GIMME SHELTER- Sparkle plenty: Clean windows = quick sale

Jim Harshaw
Albemarle Window Cleaning

Q: How important is it to have my windows clean when selling my house? Any tips if I decide to do it myself?

A: Of course, everything is important when you're trying to sell your home, from staging, to painting, to landscaping, to lining up your spice rack in alphabetical order. Every little detail counts. However, according to a real estate survey published in the June 2003 issue of Money Magazine, cleaning your windows was the number one pre-sale improvement that generated the best return on the investment. 

But before you grab the Windex and paper towels, here are a few things to consider. Number one, make sure you really want to do them yourself. Window cleaning, inside and out, is a lot more time consuming and difficult than you might imagine. In addition, a poor cleaning job with streaks and residue in the corners makes almost as bad an impression as dirty windows. Hiring a professional is always something you should think about before you get started. 

But if you do decide to go it alone, forget about commercial cleaning products. The dishwashing liquid under your sink is all you need. That's because it contains nonionic and anionic surfactants, which are essential in removing dirt particles and in keeping them suspended so they don't settle back onto the surface being cleaned. How many times have you cleaned your windows with commercial cleaner only to see them dirty again in a few days? Not surprisingly, some pros even put this detergent mix in unmarked containers so people don't learn the trade secret!

Interior cleaning can be somewhat simple, but exterior cleaning is more involved. For starters, you can damage windows and siding with ladders, not to mention damaging yourself! In short, it's dangerous and difficult to reach some exterior windows, especially upper-story windows, so use caution. 

Just one squirt of dish liquid per gallon of water is enough to make a window washing mixture. Next, pick up a pack of lint-free micro fiber cleaning towels, which you can find in the automotive section of most stores. In addition to pulling the water off the window and frame better than regular towels, paper towels, or newspaper, they will not leave a trail of lint. 

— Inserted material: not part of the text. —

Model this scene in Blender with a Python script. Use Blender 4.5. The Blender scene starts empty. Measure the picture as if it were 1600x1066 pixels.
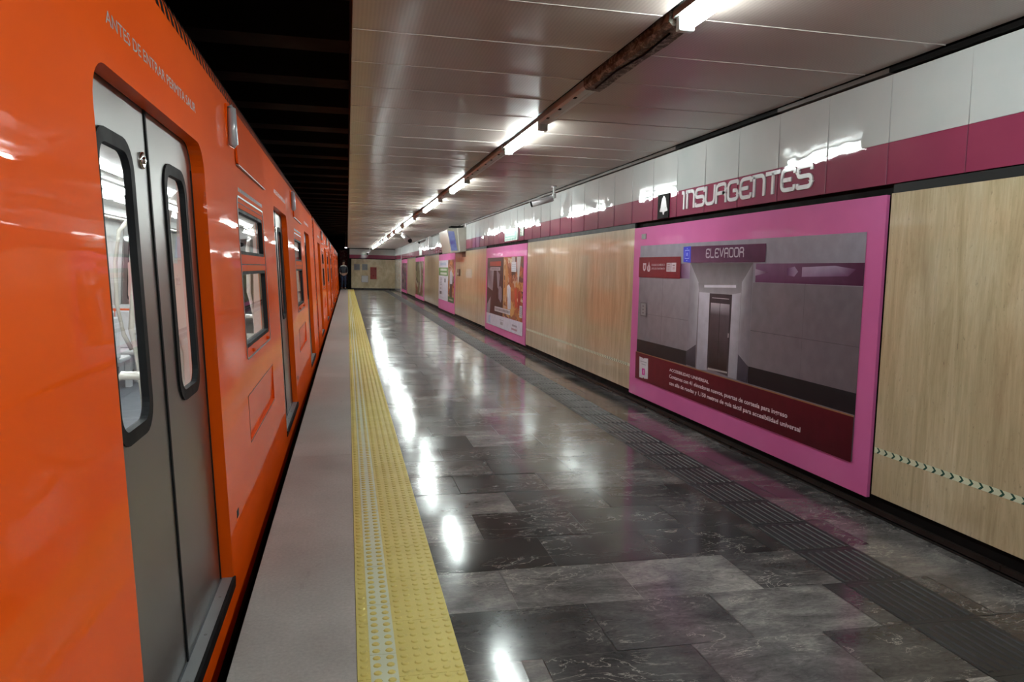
import bpy, bmesh, math, random
from mathutils import Vector, Matrix
from mathutils.geometry import tessellate_polygon

# ---------------------------------------------------------------- camera, world, exposure
SC = 0.875                       # layout units -> metres
scene = bpy.context.scene
COL = scene.collection
EYE = (0.0, 0.0, 1.6)
CAM_YAW, CAM_PITCH, CAM_ROLL, CAM_F = 0.221197646, 0.0953406682, 0.0213994177, 1150.5

def make_camera():
    cy, sy, cp, sp = math.cos(CAM_YAW), math.sin(CAM_YAW), math.cos(CAM_PITCH), math.sin(CAM_PITCH)
    fwd = Vector((sy*cp, cy*cp, -sp)); right = Vector((cy, -sy, 0)); up = right.cross(fwd)
    cr, sr = math.cos(CAM_ROLL), math.sin(CAM_ROLL)
    r2 = right*cr + up*sr; u2 = -right*sr + up*cr
    m = Matrix(((r2.x, u2.x, -fwd.x, 0), (r2.y, u2.y, -fwd.y, 0), (r2.z, u2.z, -fwd.z, 0), (0, 0, 0, 1)))
    cd = bpy.data.cameras.new('camera'); c = bpy.data.objects.new('camera', cd); COL.objects.link(c)
    cd.sensor_width = 36; cd.lens = CAM_F*36/1600; cd.clip_start = 0.05; cd.clip_end = 300
    c.matrix_world = Matrix.Translation(Vector(EYE)*SC) @ m
    scene.camera = c
make_camera()
w = bpy.data.worlds.new('world'); scene.world = w; w.use_nodes = True
w.node_tree.nodes['Background'].inputs[0].default_value = (0.5, 0.6, 0.7, 1)
w.node_tree.nodes['Background'].inputs[1].default_value = 0.0
scene.view_settings.view_transform = 'Standard'
scene.view_settings.look = 'None'
scene.view_settings.gamma = 1
scene.view_settings.use_curve_mapping = False
scene.view_settings.exposure = 1.35
TUBE_POWER = 30.0
TRAIN_POWER = 9.0

# ---------------------------------------------------------------- materials
MATS = {}
def nt(name):
    m = bpy.data.materials.new(name); m.use_nodes = True
    n = m.node_tree.nodes; n.clear()
    out = n.new('ShaderNodeOutputMaterial'); MATS[name] = m
    return m, n, m.node_tree.links, out
def pbsdf(n, l, out, col=(.5,.5,.5), rough=.5, metal=0, spec=.5, coat=0, coat_r=.05):
    b = n.new('ShaderNodeBsdfPrincipled')
    b.inputs['Base Color'].default_value = (*col, 1); b.inputs['Roughness'].default_value = rough
    b.inputs['Metallic'].default_value = metal; b.inputs['Specular IOR Level'].default_value = spec
    b.inputs['Coat Weight'].default_value = coat; b.inputs['Coat Roughness'].default_value = coat_r
    l.new(b.outputs[0], out.inputs[0]); return b
def pos(n, l, scale=(1,1,1)):
    g = n.new('ShaderNodeNewGeometry'); m = n.new('ShaderNodeVectorMath'); m.operation = 'MULTIPLY'
    m.inputs[1].default_value = tuple(s/SC for s in scale); l.new(g.outputs['Position'], m.inputs[0]); return m.outputs[0]
def objpos(n, l, scale=(1,1,1)):
    g = n.new('ShaderNodeTexCoord'); m = n.new('ShaderNodeVectorMath'); m.operation = 'MULTIPLY'
    m.inputs[1].default_value = tuple(s/SC for s in scale); l.new(g.outputs['Object'], m.inputs[0]); return m.outputs[0]
def noise(n, l, vec, scale=1, detail=4, rough=.5, dist=0):
    t = n.new('ShaderNodeTexNoise'); t.inputs['Scale'].default_value = scale; t.inputs['Detail'].default_value = detail
    t.inputs['Roughness'].default_value = rough; t.inputs['Distortion'].default_value = dist
    l.new(vec, t.inputs['Vector']); return t.outputs['Fac']
def ramp(n, l, fac, stops):
    r = n.new('ShaderNodeValToRGB'); e = r.color_ramp.elements
    while len(e) < len(stops): e.new(.5)
    for i, (p, c) in enumerate(stops):
        e[i].position = p; e[i].color = (*c, 1) if len(c) == 3 else c
    l.new(fac, r.inputs[0]); return r.outputs[0]
def mixc(n, l, fac, a, b, mode='MIX'):
    m = n.new('ShaderNodeMix'); m.data_type = 'RGBA'; m.blend_type = mode
    for s, v in ((m.inputs[0], fac), (m.inputs[6], a), (m.inputs[7], b)):
        if hasattr(v, 'is_linked'): l.new(v, s)
        elif isinstance(v, tuple): s.default_value = (*v, 1) if len(v) == 3 else v
        else: s.default_value = v
    return m.outputs[2]
def mrange(n, l, v, a, b, c, d):
    m = n.new('ShaderNodeMapRange'); m.inputs[1].default_value = a; m.inputs[2].default_value = b
    m.inputs[3].default_value = c; m.inputs[4].default_value = d; l.new(v, m.inputs[0]); return m.outputs[0]
def bump(n, l, h, b, strength=.2, dist=.01):
    bp = n.new('ShaderNodeBump'); bp.inputs['Strength'].default_value = strength; bp.inputs['Distance'].default_value = dist
    l.new(h, bp.inputs['Height']); l.new(bp.outputs[0], b.inputs['Normal']); return bp

def simple(name, col, rough=.5, metal=0, spec=.5, coat=0, var=.12, nscale=6, bmp=0):
    m, n, l, out = nt(name); b = pbsdf(n, l, out, col, rough, metal, spec, coat)
    f = noise(n, l, objpos(n, l), nscale, 5)
    lo = tuple(c*(1-var) for c in col); hi = tuple(min(1, c*(1+var)) for c in col)
    l.new(ramp(n, l, f, [(.3, lo), (.7, hi)]), b.inputs['Base Color'])
    l.new(mrange(n, l, f, .3, .7, rough*.85, min(1, rough*1.15)), b.inputs['Roughness'])
    if bmp: bump(n, l, noise(n, l, objpos(n, l), nscale*12, 3), b, bmp, .002)
    return m
def emit(name, col, strength):
    m, n, l, out = nt(name); e = n.new('ShaderNodeEmission')
    e.inputs[0].default_value = (*col, 1); e.inputs[1].default_value = strength; l.new(e.outputs[0], out.inputs[0]); return m

def mat_orange():
    m, n, l, out = nt('orange_paint'); b = pbsdf(n, l, out, (.80,.105,.006), .6, 0, .05, .40, .03)
    p = objpos(n, l)
    f = noise(n, l, p, 1.3, 3)
    l.new(ramp(n, l, f, [(.3, (.84,.092,.001)), (.7, (.90,.106,.002))]), b.inputs['Base Color'])
    wv = noise(n, l, objpos(n, l, (1, .25, 3.2)), 2.2, 2, .4)
    w2 = noise(n, l, objpos(n, l, (1, 1.5, 18)), 2.0, 2, .4)
    a = n.new('ShaderNodeMath'); a.operation = 'MULTIPLY_ADD'; a.inputs[1].default_value = .06
    l.new(w2, a.inputs[0]); l.new(wv, a.inputs[2])
    bp = bump(n, l, a.outputs[0], b, .5, .010); l.new(bp.outputs[0], b.inputs['Coat Normal']); return m
mat_orange()

def mat_steel():
    m, n, l, out = nt('brushed_steel'); b = pbsdf(n, l, out, (.30,.29,.28), .34, 1)
    f = noise(n, l, objpos(n, l, (3, 3, 90)), 3, 3); g = noise(n, l, objpos(n, l, (1,1,1)), 3, 4)
    l.new(ramp(n, l, g, [(.3, (.30,.29,.28)), (.7, (.34,.33,.32))]), b.inputs['Base Color'])
    l.new(mrange(n, l, g, .3, .7, .32, .40), b.inputs['Roughness']); return m
mat_steel()

def mat_glass(name, tint=(.88,.92,.92), ior=1.5):
    m, n, l, out = nt(name)
    t = n.new('ShaderNodeBsdfTransparent'); t.inputs[0].default_value = (*tint, 1)
    g = n.new('ShaderNodeBsdfGlossy'); g.inputs['Roughness'].default_value = .015; g.inputs[0].default_value = (.9,.92,.92,1)
    fr = n.new('ShaderNodeFresnel'); fr.inputs[0].default_value = ior
    mx = n.new('ShaderNodeMixShader'); l.new(fr.outputs[0], mx.inputs[0]); l.new(t.outputs[0], mx.inputs[1]); l.new(g.outputs[0], mx.inputs[2])
    l.new(mx.outputs[0], out.inputs[0]); return m
mat_glass('window_glass')

def mat_floor():
    m, n, l, out = nt('polished_marble'); b = pbsdf(n, l, out, (.1,.1,.1), .14, 0, .40)
    at = n.new('ShaderNodeAttribute'); at.attribute_name = 'tone'
    ad = n.new('ShaderNodeAttribute'); ad.attribute_name = 'seed'
    sp = n.new('ShaderNodeCombineXYZ'); l.new(ad.outputs['Fac'], sp.inputs[2])
    v = n.new('ShaderNodeVectorMath'); v.operation = 'ADD'; l.new(pos(n, l), v.inputs[0]); l.new(sp.outputs[0], v.inputs[1])
    s = n.new('ShaderNodeVectorMath'); s.operation = 'MULTIPLY'; s.inputs[1].default_value = (1, 2.1, 1); l.new(v.outputs[0], s.inputs[0])
    P = s.outputs[0]
    cloud = noise(n, l, P, 2.2, 8, .62, .6)
    vn = noise(n, l, P, 2.6, 7, .6, 1.6)
    d = n.new('ShaderNodeMath'); d.operation = 'SUBTRACT'; d.inputs[1].default_value = .5; l.new(vn, d.inputs[0])
    ab = n.new('ShaderNodeMath'); ab.operation = 'ABSOLUTE'; l.new(d.outputs[0], ab.inputs[0])
    vein = mrange(n, l, ab.outputs[0], 0, .012, 1, 0)
    mask = mrange(n, l, noise(n, l, P, 1.1, 2), .42, .56, 0, 1)
    vm = n.new('ShaderNodeMath'); vm.operation = 'MULTIPLY'; l.new(vein, vm.inputs[0]); l.new(mask, vm.inputs[1])
    fine = noise(n, l, P, 14, 6, .7, 2.0)
    c1 = ramp(n, l, cloud, [(.25, (.30,.29,.30)), (.5, (.92,.90,.90)), (.72, (1.9,1.85,1.78))])
    c2 = ramp(n, l, fine, [(.3, (.6,.6,.6)), (.7, (1.4,1.38,1.36))])
    tone = ramp(n, l, at.outputs['Fac'], [(0, (.013,.0135,.0145)), (.5, (.060,.060,.063)), (1, (.225,.222,.220))])
    c = mixc(n, l, 1.0, tone, c1, 'MULTIPLY'); c = mixc(n, l, 1.0, c, c2, 'MULTIPLY')
    vf = n.new('ShaderNodeMath'); vf.operation = 'MULTIPLY'; vf.inputs[1].default_value = .8; l.new(vm.outputs[0], vf.inputs[0])
    c = mixc(n, l, vf.outputs[0], c, (.42,.39,.36))
    l.new(c, b.inputs['Base Color'])
    r = noise(n, l, pos(n, l), 1.7, 6, .6); l.new(mrange(n, l, r, .3, .7, .09, .19), b.inputs['Roughness'])
    bump(n, l, noise(n, l, pos(n, l), 5, 3), b, .12, .003)
    return m
mat_floor()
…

Finally, you'll need a squeegee.Get a cheap plastic one with a non-replaceable rubber blade for a one-time job. Simply wet and scrub the window with the soapy solution using your micro fiber towel. Be sure to overlap your pulls so you don't leave a streak. Finally, use a dry micro fiber towel to detail the window. Detailing involves removing any excess water left along the frames that can sweep along the glass.